- **What the task asks**
Lift out each line of the data that holds "Blender".

- **The data**
━━━━━━━━━━━━━━━━━━━━━━━━━━━━━━

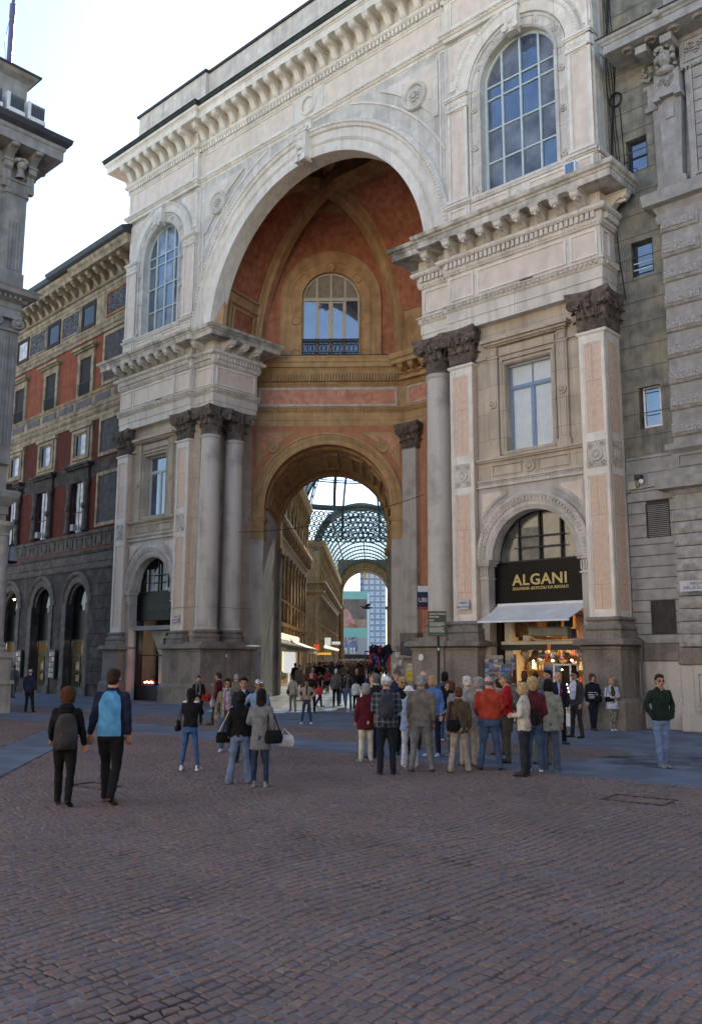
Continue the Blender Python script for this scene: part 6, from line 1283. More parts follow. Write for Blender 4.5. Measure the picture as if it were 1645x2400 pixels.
# souvenir shop: rear parts belong to the building bay
SH = fthing('souvenir_shop_interior', C0, 1.0, 0, 'lit souvenir shop interior with shelves and hanging goods behind the waiting group', 'shop')
M().box(-1.9, 1.9, 2.0, 2.08, 0, 3.8).build('back_wall', [WARMW], SH); M().box(-1.9, -1.8, .1, 2.1, 0, 3.8).build('side_wall', [CREAMP], SH); M().box(1.8, 1.9, .1, 2.1, 0, 3.8).build('side_wall', [WARMW], SH); M().box(-1.9, 1.9, .1, 2.1, 3.7, 3.8).build('shop_ceiling', [WARMW], SH)
GOODS = [mat('goods_%d' % k, c, .6, .5, 18, .1) for k, c in enumerate(((.5, .12, .06), (.55, .42, .2), (.12, .16, .35), (.6, .55, .45), (.08, .06, .05), (.5, .28, .08), (.2, .3, .2), (.65, .5, .38)))]
for z in (.6, 1.1, 1.62, 2.1):
    s_ = M().box(-1.8, 1.8, 1.6, 2.0, z, z+.03).build('shelf', [WARMW], SH); x = -1.75
    while x < 1.7:
        w_ = random.uniform(.06, .2); h = random.uniform(.12, .38); m = M()
        if random.random() < .6: m.box(x, x+w_, 1.62, 1.78, z+.03, z+.03+h)
        else: m.lathe(x+w_/2, 1.7, [(0, 0), (w_*.4, 0), (w_*.5, h*.4), (w_*.2, h*.7), (w_*.25, h), (0, h)], 8, z+.03)
        m.build('shelf_item', [random.choice(GOODS)], s_); x += w_+random.uniform(.01, .06)
for k in range(26):
    x = random.uniform(-1.6, 1.6); y = random.uniform(.3, 1.5); z = random.uniform(1.95, 2.35); M().ell((x, y, z), (random.uniform(.06, .16), .08, random.uniform(.07, .16)), 8, 5).build('hanging_goods', [random.choice(GOODS)], SH)
for x, y, z in ((-1.25, 1.4, 1.93), (-1.25, 1.4, 1.83), (-1.25, 1.4, 1.73), (-.45, 1.3, 1.95), (.25, 1.3, 1.96), (-.5, 1.5, 1.45), (1.3, 1.2, 1.5), (.9, 1.3, 1.2), (1.25, 1.2, 1.62), (.7, 1.0, .95)): M().ell((x, y, z), (.035, .035, .035), 8, 6).build('lit_bulb', [BULB], SH)
for x, tl in ((-.1, -.5), (.75, 0)):
    sp = M().lathe(0, 0, [(0, .1), (.05, .1), (.08, .05), (.125, -.08)], 14).build('spot_lamp', [PIPE], SH, 40); sp.location = (x, -.02, 2.12); sp.rotation_euler = (PI/2*.9, 0, tl*1.2); M().lathe(0, 0, [(0, -.07), (.115, -.07)], 14).build('lit_face', [BULBW], sp)
for x in (-.65, 1.3): M().ell((x, 0, 2.13), (.13, .13, .13), 12, 8).build('glass_globe', [mat('smoky_globe', (.3, .26, .2), .1)], SH)
lamp(fw(C0-.2, 1.6, 2.25), 12); lamp(fw(C0+.9, 1.7, 1.5), 5); lamp(fw(C0-1.1, 2.0, 1.3), 4); lamp(fw(C0+.2, 2.4, 3.2), 6)
SF = fthing('shop_front_fittings', C0, .9, 0, 'cream-framed shopfront with black lintel and cluttered lit window under the white awning', 'shopfront')
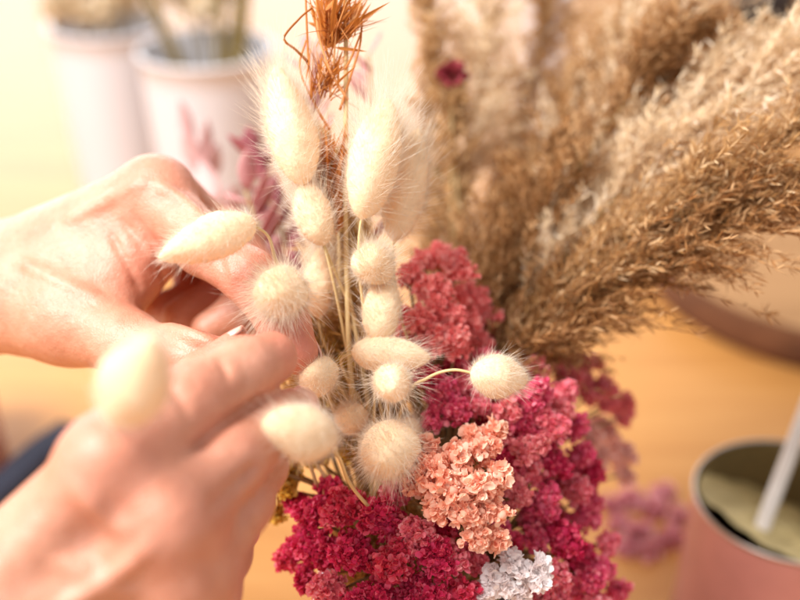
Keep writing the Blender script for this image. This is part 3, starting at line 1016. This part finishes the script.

━━━━━━━━━━━━━━━━━━━━━━━━━━━━━━

- **Exercise result**
Continue the Blender Python script for this scene: part 6, from line 1283. More parts follow. Write for Blender 4.5. Measure the picture as if it were 1645x2400 pixels.
Keep writing the Blender script for this image. This is part 3, starting at line 1016. This part finishes the script.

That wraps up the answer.